> Dataset section
***

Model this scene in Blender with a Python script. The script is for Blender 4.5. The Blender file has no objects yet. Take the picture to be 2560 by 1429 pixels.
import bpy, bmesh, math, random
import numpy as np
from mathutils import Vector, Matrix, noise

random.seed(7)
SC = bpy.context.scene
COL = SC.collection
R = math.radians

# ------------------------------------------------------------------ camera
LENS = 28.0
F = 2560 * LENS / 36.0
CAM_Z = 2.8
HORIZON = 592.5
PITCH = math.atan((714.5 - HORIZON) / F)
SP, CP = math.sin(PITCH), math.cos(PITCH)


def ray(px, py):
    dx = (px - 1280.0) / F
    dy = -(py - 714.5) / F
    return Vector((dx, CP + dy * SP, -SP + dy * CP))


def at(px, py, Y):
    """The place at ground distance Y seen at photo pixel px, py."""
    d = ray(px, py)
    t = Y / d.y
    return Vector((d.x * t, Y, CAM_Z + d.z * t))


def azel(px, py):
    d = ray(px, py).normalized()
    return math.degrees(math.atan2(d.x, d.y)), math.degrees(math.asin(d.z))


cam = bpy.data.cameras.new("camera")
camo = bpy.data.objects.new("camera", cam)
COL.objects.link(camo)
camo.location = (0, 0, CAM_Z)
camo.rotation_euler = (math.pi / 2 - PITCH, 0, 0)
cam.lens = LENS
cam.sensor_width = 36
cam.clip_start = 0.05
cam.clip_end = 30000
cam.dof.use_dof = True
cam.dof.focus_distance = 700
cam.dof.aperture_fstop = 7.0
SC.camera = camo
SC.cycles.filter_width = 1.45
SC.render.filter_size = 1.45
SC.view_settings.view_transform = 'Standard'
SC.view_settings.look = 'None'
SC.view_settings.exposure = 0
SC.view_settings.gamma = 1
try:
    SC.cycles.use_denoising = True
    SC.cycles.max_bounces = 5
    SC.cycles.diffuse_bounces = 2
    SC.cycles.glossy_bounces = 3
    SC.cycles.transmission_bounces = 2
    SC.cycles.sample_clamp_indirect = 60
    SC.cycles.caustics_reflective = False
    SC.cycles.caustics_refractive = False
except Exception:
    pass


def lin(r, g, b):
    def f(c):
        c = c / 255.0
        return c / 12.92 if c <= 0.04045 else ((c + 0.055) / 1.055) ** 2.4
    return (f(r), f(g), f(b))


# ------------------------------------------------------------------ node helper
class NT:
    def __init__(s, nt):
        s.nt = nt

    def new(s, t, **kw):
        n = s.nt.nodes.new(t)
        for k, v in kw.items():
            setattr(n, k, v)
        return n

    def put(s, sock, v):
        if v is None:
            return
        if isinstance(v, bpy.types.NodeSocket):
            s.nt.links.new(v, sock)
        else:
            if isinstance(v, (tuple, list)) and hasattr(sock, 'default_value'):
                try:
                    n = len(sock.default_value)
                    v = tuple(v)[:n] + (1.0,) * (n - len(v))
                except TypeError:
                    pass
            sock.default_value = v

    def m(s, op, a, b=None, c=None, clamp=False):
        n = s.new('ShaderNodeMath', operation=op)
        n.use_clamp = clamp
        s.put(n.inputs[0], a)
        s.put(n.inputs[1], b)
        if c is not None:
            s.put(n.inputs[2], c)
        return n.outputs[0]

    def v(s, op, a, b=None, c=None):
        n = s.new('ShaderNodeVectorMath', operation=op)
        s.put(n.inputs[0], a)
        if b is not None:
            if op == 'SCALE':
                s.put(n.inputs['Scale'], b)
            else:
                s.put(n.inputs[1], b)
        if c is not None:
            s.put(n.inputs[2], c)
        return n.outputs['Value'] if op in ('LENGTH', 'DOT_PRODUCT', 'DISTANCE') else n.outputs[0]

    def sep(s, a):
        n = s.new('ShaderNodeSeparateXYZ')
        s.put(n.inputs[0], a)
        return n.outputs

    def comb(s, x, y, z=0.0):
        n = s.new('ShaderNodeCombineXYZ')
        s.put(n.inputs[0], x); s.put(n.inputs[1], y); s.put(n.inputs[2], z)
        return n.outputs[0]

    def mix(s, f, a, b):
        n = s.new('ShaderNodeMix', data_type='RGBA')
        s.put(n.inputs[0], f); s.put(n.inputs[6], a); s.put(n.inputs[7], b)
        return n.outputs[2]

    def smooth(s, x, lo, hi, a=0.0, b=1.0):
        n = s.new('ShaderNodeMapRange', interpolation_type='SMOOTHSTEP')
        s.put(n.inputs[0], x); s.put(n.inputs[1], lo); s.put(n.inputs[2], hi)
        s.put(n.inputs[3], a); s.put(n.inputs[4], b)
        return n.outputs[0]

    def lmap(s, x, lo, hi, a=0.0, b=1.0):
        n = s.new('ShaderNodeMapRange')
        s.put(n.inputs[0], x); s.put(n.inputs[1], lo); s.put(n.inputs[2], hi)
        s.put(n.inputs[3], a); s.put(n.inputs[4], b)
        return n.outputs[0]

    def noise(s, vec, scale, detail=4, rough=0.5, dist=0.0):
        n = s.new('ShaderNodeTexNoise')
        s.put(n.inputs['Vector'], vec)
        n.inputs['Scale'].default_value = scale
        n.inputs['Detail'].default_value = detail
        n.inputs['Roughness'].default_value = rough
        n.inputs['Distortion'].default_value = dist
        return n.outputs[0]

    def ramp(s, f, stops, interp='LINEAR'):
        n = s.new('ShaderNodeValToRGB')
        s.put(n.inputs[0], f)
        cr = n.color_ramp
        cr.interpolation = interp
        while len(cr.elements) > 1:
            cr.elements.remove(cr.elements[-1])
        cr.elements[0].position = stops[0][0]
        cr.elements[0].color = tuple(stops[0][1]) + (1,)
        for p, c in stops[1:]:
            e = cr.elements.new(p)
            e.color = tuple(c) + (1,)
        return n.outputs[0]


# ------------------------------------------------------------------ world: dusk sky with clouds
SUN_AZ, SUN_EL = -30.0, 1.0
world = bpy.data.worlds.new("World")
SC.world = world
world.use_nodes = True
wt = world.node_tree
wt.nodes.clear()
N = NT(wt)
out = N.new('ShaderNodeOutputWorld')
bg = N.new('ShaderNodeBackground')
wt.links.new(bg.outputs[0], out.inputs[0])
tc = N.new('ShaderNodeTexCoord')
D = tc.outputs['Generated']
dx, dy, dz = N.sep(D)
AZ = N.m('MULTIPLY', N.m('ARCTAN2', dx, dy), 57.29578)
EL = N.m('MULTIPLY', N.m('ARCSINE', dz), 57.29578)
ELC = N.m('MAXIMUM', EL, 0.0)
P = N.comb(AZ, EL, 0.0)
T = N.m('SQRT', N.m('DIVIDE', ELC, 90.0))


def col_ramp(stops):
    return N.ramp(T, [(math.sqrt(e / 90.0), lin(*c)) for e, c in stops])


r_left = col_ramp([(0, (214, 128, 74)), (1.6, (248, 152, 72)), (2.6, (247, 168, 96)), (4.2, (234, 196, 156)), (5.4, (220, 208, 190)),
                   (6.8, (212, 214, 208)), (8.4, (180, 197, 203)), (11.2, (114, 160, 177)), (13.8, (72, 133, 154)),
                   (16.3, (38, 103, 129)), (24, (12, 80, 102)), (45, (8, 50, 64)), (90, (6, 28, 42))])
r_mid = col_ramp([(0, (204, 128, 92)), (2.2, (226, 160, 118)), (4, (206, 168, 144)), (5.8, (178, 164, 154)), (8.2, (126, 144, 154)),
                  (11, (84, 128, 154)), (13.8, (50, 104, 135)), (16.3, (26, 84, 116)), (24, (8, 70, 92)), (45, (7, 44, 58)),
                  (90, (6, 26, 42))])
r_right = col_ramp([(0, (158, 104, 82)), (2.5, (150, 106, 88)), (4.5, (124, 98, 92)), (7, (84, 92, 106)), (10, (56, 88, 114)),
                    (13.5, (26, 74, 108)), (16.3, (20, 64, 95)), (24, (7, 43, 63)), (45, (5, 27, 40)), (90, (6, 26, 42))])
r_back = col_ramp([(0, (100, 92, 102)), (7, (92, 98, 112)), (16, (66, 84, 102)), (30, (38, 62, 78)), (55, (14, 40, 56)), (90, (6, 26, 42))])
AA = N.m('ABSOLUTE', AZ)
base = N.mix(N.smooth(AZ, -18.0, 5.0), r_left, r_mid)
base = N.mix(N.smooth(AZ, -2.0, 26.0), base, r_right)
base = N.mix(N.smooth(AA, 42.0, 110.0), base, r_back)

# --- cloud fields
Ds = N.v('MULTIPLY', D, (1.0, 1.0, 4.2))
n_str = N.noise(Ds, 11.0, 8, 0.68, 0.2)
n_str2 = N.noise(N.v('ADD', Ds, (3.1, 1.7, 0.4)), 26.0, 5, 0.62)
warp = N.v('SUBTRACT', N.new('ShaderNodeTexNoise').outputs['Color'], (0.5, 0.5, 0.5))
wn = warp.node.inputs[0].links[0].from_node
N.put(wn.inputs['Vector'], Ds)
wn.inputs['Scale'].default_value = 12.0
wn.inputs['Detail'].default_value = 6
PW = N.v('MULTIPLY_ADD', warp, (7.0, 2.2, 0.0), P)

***

> Challenge
Everything from the first line above through the line that contains "R = math.radians" should be duplicated exactly, please, and nothing beyond it.

> The response
Model this scene in Blender with a Python script. The script is for Blender 4.5. The Blender file has no objects yet. Take the picture to be 2560 by 1429 pixels.
import bpy, bmesh, math, random
import numpy as np
from mathutils import Vector, Matrix, noise

random.seed(7)
SC = bpy.context.scene
COL = SC.collection
R = math.radians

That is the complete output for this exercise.